2018 Jaguar E-Pace first drive review: small crossover with big ideas

The afternoon sun in Corsica melts into the 2018 Jaguar E-Pace’s sumptuous lines. The E-Pace needs a lot of light.

After all, it’s instantly familiar. Its shapes raid Jaguar’s closet and wrap them around a compact crossover—none of this is a bad idea.

The running gear has a family resemblance to the Range Rover Evoque and Land Rover Discovery like all three were Baldwins. The interior of the E-Pace plagiarizes the larger F-Pace crossover, and there are hints of the F-Type sports car all the way around—but only if you squint really hard.

The pistol-grip shifter is a beacon on a mild, damp day near the sparkling Mediterranean: these narrow, dancing Corsican roads need a driver’s grip and a firm handle.

The E-Pace looks the part of a driver’s crossover.

In the seat

The engine rumbles to life with a curious clatter; direct-injection is a requirement these days, but the sound it makes doesn’t help the cause. The gas versions we’re getting in the U.S. (no diesel, don’t even ask) are gruff and less refined than the sheet metal that wraps around them. The transverse-mounted 2.0-liter turbo-4—the first transverse application for Jaguar—lacks the satisfying growl of bigger-displacement engines that Jag has in the bag, but don’t expect any others in the E-Pace for now. How do we know?
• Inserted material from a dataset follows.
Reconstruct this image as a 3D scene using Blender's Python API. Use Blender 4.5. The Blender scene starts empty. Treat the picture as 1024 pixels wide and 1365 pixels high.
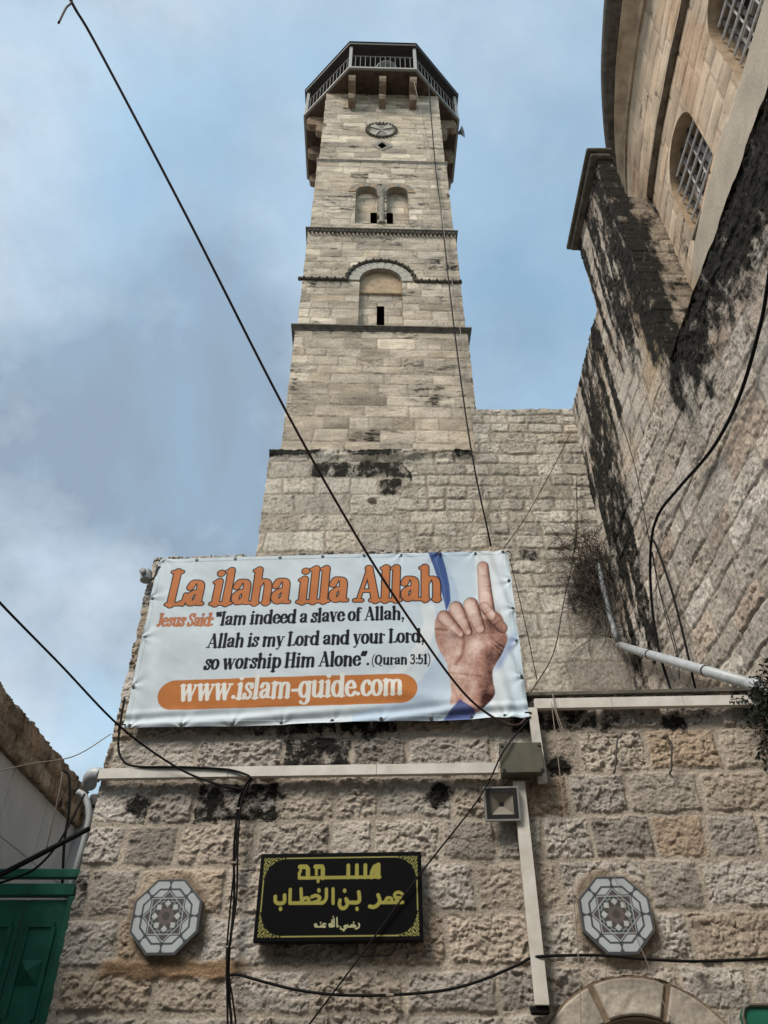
import bpy, bmesh, math, random
import numpy as np
from mathutils import Vector, Matrix

scene = bpy.context.scene
R = math.radians

# ------------------------------------------------------------------ camera
PITCH = R(39.5)
FPX = 1025.0
CAM = np.array([0.0, 0.0, 1.6])
cam_d = bpy.data.cameras.new("camera")
cam = bpy.data.objects.new("camera", cam_d)
scene.collection.objects.link(cam)
cam.location = CAM
cam.rotation_euler = (R(90) + PITCH, 0, 0)
cam_d.sensor_fit = 'HORIZONTAL'
cam_d.sensor_width = 36.0
cam_d.lens = 36.0 * FPX / 1024.0
cam_d.clip_start = 0.05
cam_d.clip_end = 3000
scene.camera = cam

# ------------------------------------------------------------------ world, sun, exposure
SUN_EL, SUN_AZ = R(48), R(222)          # azimuth clockwise from +Y: behind and left of the camera
world = bpy.data.worlds.new("World")
scene.world = world
world.use_nodes = True
nt = world.node_tree
nt.nodes.clear()
n_out = nt.nodes.new('ShaderNodeOutputWorld')
n_bg = nt.nodes.new('ShaderNodeBackground')
CLOUDS = [(-43.9, 53.5, 12.649999999999999, 0.11), (-26.0, 35.5, 6.8999999999999995, 0.11), (-17.0, 46.7, 9.2, 0.065), (-29.1, 47.9, 17.25, -0.153), (-32.4, 41.5, 13.799999999999999, -0.09), (-45.3, 60.9, 18.4, 0.035), (-18.9, 40.3, 10.35, -0.054), (-26.2, 26.0, 10.35, 0.025), (25.6, 66.1, 25.299999999999997, 0.025)]
n_sky = nt.nodes.new('ShaderNodeTexSky')
n_sky.sky_type = 'NISHITA'
n_sky.sun_disc = False
n_sky.sun_elevation = SUN_EL
n_sky.sun_rotation = SUN_AZ
n_sky.air_density = 1.0
n_sky.dust_density = 2.0
n_tc = nt.nodes.new('ShaderNodeTexCoord')
n_map = nt.nodes.new('ShaderNodeMapping')
n_map.inputs['Scale'].default_value = (1.0, 1.0, 1.25)
n_map.inputs['Location'].default_value = (3.1, 0.7, 1.9)
n_no = nt.nodes.new('ShaderNodeTexNoise')
n_no.inputs['Scale'].default_value = 2.1
n_no.inputs['Detail'].default_value = 7
n_no.inputs['Roughness'].default_value = 0.56
n_no.inputs['Distortion'].default_value = 0.5
n_no2 = nt.nodes.new('ShaderNodeTexNoise')
n_no2.inputs['Scale'].default_value = 2.7
n_no2.inputs['Detail'].default_value = 9
n_no2.inputs['Roughness'].default_value = 0.6
n_sep = nt.nodes.new('ShaderNodeSeparateXYZ')
n_add = nt.nodes.new('ShaderNodeMath'); n_add.operation = 'MULTIPLY_ADD'
n_add.inputs[1].default_value = -0.42          # more cloud towards the left (west)
n_ramp = nt.nodes.new('ShaderNodeValToRGB')
n_ramp.color_ramp.elements[0].position = 0.42
n_ramp.color_ramp.elements[0].color = (0.30, 0.30, 0.30, 1)
n_ramp.color_ramp.elements[1].position = 0.66
n_ramp.color_ramp.elements[1].color = (1, 1, 1, 1)
n_cl = nt.nodes.new('ShaderNodeValToRGB')       # cloud: dark grey-blue belly to pale edge
n_cl.color_ramp.elements[0].position = 0.40
n_cl.color_ramp.elements[0].color = (1.85, 2.40, 3.05, 1)
n_cl.color_ramp.elements[1].position = 0.64
n_cl.color_ramp.elements[1].color = (3.55, 4.2, 4.85, 1)
n_mix = nt.nodes.new('ShaderNodeMix'); n_mix.data_type = 'RGBA'
n_skym = nt.nodes.new('ShaderNodeMix'); n_skym.data_type = 'RGBA'; n_skym.blend_type = 'MULTIPLY'
n_skym.inputs['Factor'].default_value = 1.0
n_skym.inputs[7].default_value = (2.15, 2.36, 1.90, 1)     # thin veil of high cloud over the blue
L = nt.links.new
L(n_tc.outputs['Generated'], n_map.inputs['Vector'])
L(n_map.outputs['Vector'], n_no.inputs['Vector'])
L(n_map.outputs['Vector'], n_no2.inputs['Vector'])
L(n_tc.outputs['Generated'], n_sep.inputs[0])
L(n_sep.outputs['X'], n_add.inputs[0])
L(n_no.outputs['Fac'], n_add.inputs[2])
L(n_add.outputs[0], n_ramp.inputs['Fac'])
def sky_dir(az, el):
    return (math.sin(R(az)) * math.cos(R(el)), math.cos(R(az)) * math.cos(R(el)), math.sin(R(el)))
cl_src = n_no2.outputs['Fac']
# cloud masses: azimuth (clockwise from north), elevation, radius, weight (bright + / dark -)
for az_, el_, rad_, wt_ in CLOUDS:
    dt = nt.nodes.new('ShaderNodeVectorMath'); dt.operation = 'DOT_PRODUCT'; dt.inputs[1].default_value = sky_dir(az_, el_)
    L(n_tc.outputs['Generated'], dt.inputs[0])
    mr_ = nt.nodes.new('ShaderNodeMapRange'); mr_.interpolation_type = 'SMOOTHSTEP'
    mr_.inputs[1].default_value = math.cos(R(rad_)); mr_.inputs[2].default_value = math.cos(R(rad_ * 0.15)); mr_.inputs[3].default_value = 0.0; mr_.inputs[4].default_value = wt_
    L(dt.outputs['Value'], mr_.inputs[0])
    ad_ = nt.nodes.new('ShaderNodeMath'); ad_.operation = 'ADD'
    L(cl_src, ad_.inputs[0]); L(mr_.outputs[0], ad_.inputs[1]); cl_src = ad_.outputs[0]
L(cl_src, n_cl.inputs['Fac'])
L(n_sky.outputs['Color'], n_skym.inputs[6])
L(n_ramp.outputs['Color'], n_mix.inputs['Factor'])
L(n_skym.outputs[2], n_mix.inputs[6])
L(n_cl.outputs['Color'], n_mix.inputs[7])
L(n_mix.outputs[2], n_bg.inputs['Color'])
n_bg.inputs['Strength'].default_value = 0.10
L(n_bg.outputs['Background'], n_out.inputs['Surface'])

sun_d = bpy.data.lights.new("sun", 'SUN')
sun_d.energy = 2.4
sun_d.angle = R(22)
sun_d.color = (1.0, 0.92, 0.82)
sun = bpy.data.objects.new("sun", sun_d)
scene.collection.objects.link(sun)
sd = Vector((math.sin(SUN_AZ) * math.cos(SUN_EL), math.cos(SUN_AZ) * math.cos(SUN_EL), math.sin(SUN_EL)))
sun.rotation_euler = sd.to_track_quat('Z', 'Y').to_euler()
sun.location = (-10, -10, 40)

scene.view_settings.view_transform = 'Standard'
scene.view_settings.look = 'None'
scene.view_settings.exposure = 0.75
scene.view_settings.gamma = 1.0
scene.cycles.max_bounces = 6

# ------------------------------------------------------------------ measuring: photo rays -> real surfaces
def ray(u, v):
    dx, dy = (u - 512) / FPX, (682 - v) / FPX
    return np.array([dx, math.cos(PITCH) - dy * math.sin(PITCH), math.sin(PITCH) + dy * math.cos(PITCH)])

class Plane:
    """a vertical wall plane: point, direction along it, normal towards the viewer"""
    def __init__(s, p0, U):
        s.p0 = np.array(p0, float); s.U = np.array(U, float); s.V = np.array([0, 0, 1.0])
        s.N = np.cross(s.U, s.V)
    def uv(s, px, py, off=0.0):
        D = ray(px, py); P0 = s.p0 + s.N * off
        t = ((P0 - CAM) @ s.N) / (D @ s.N)
        P = CAM + D * t
        return float((P - s.p0) @ s.U), float(P[2])
    def at(s, a, z, off=0.0):
        return s.p0 + s.U * a + s.N * off + np.array([0, 0, z])
    def px(s, u, v, off=0.0):
        a, z = s.uv(u, v, off)
        return s.at(a, z, off)

a3 = R(3.0)
FRONT = Plane((0, 6.5, 0), (math.cos(a3), -math.sin(a3), 0))
REAR = Plane((0, 10.1, 0), (1, 0, 0))
SIDE = Plane((3.6, 10.1, 0), (0, -1, 0))
LEFTW = Plane((-3.5, 2.0, 0), (0, 1, 0))

# ------------------------------------------------------------------ noise
M32 = np.uint64(0xffffffff)
def _hash(ix, iy, seed):
    ix = ix.astype(np.int64).astype(np.uint64); iy = iy.astype(np.int64).astype(np.uint64)
    h = (ix * np.uint64(374761393) + iy * np.uint64(668265263) + np.uint64(seed * 974711 + 12345)) & M32
    h = ((h ^ (h >> np.uint64(13))) * np.uint64(1274126177)) & M32
    h = ((h ^ (h >> np.uint64(15))) * np.uint64(2246822519)) & M32
    h = h ^ (h >> np.uint64(16))
    return h.astype(np.float64) / 4294967295.0
def vnoise(x, y, seed=0):
    ix, iy = np.floor(x), np.floor(y)
    fx, fy = x - ix, y - iy
    fx = fx * fx * fx * (fx * (fx * 6 - 15) + 10); fy = fy * fy * fy * (fy * (fy * 6 - 15) + 10)
    a = _hash(ix, iy, seed); b = _hash(ix + 1, iy, seed); c = _hash(ix, iy + 1, seed); d = _hash(ix + 1, iy + 1, seed)
    return (a * (1 - fx) + b * fx) * (1 - fy) + (c * (1 - fx) + d * fx) * fy
def fbm(x, y, seed=0, octv=4, gain=0.5):
    s = 0; a = 1; t = 0
    for o in range(octv):
        s = s + a * vnoise(x, y, seed + o * 7); t += a
        ca, sa = math.cos(0.6 + o), math.sin(0.6 + o)
        x, y = (x * ca - y * sa) * 2.03, (x * sa + y * ca) * 2.03
        a *= gain
    return s / t
def ridge(x, y, seed=0, octv=3, gain=0.55):
    s = 0; a = 1; t = 0
    for o in range(octv):
        s = s + a * (1 - np.abs(2 * vnoise(x, y, seed + o * 7) - 1)); t += a
        ca, sa = math.cos(0.9 + o), math.sin(0.9 + o)
        x, y = (x * ca - y * sa) * 2.1, (x * sa + y * ca) * 2.1
        a *= gain
    return s / t
def facets(x, y, seed=0, tilt=1.0):
    """chipped stone: every jittered cell is a little plane of its own tilt and height"""
    ix, iy = np.floor(x), np.floor(y)
    best = np.full(x.shape, 9e9); out = np.zeros(x.shape)
    for oy in (-1, 0, 1):
        for ox in (-1, 0, 1):
            cx, cy = ix + ox, iy + oy
            px = cx + _hash(cx, cy, seed); py = cy + _hash(cx, cy, seed + 1)
            dx, dy = x - px, y - py
            d = dx * dx + dy * dy
            val = (_hash(cx, cy, seed + 2) - 0.5) * 0.7 + tilt * ((_hash(cx, cy, seed + 3) - 0.5) * dx + (_hash(cx, cy, seed + 4) - 0.62) * dy)
            k = d < best
            best = np.where(k, d, best); out = np.where(k, val, out)
    return out
def sstep(a, b, x):
    t = np.clip((x - a) / (b - a), 0, 1)
    return t * t * (3 - 2 * t)
def rnd(ids, seed):
    return _hash(ids.astype(np.int64), ids.astype(np.int64) * 0 + 77, seed)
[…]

Open the compressed hood and there’s barely an inch to spare—let alone room for two more inline cylinders.

Summoning all 246 or 296 horses from the engine isn’t as onerous as shifting that power through the 9-speed automatic—it’s the only hesitation in the smaller cat’s gait. Paddle shifters that take the form of tabs more than paddles are included with the R-Dynamic specification; they hint at a modicum of control over the 9-speed, but it has a mind of its own. And its mind is made up: it will ask you to wait.

The lack of drama from the steering wheel belies the E-Pace’s superlative hardware. Saw hard at the helm, and there’s little indication the wheel is directly connected to the front tires. But there’s a reward for pushing hard: Jaguar’s so-called Activedrive rear end that can move power across its driveline like few crossovers can.

Borrowed from the Evoque, but perfected in the E-Pace, the system uses wet clutch packs to fully disconnect or—more excitingly—engage each rear wheel to provide added power in addition to brake-assisted grip. Working in concert with the traction control system, the Activedrive system can spin outside wheels faster, slow wayward tires without grip, or lock both wheels together in harmonious slides to power through corners. It’s a tempting whisper of rear-drive bias that the E-Pace wasn’t born with.

Activedrive provides torque vectoring in ways that other automakers lie about. Chuck the E-Pace’s nose into a corner, mash the pedal, and the back end comes around in ways that are not only fun, but also predictable. Compact crossover buyers may care about drivability like puppies care about the price of rice in China, but its inclusion hints at a larger statement for the E-Pace.

It’s supposed to be a driver’s crossover. Whether that’s an oxymoron, we’re not sure.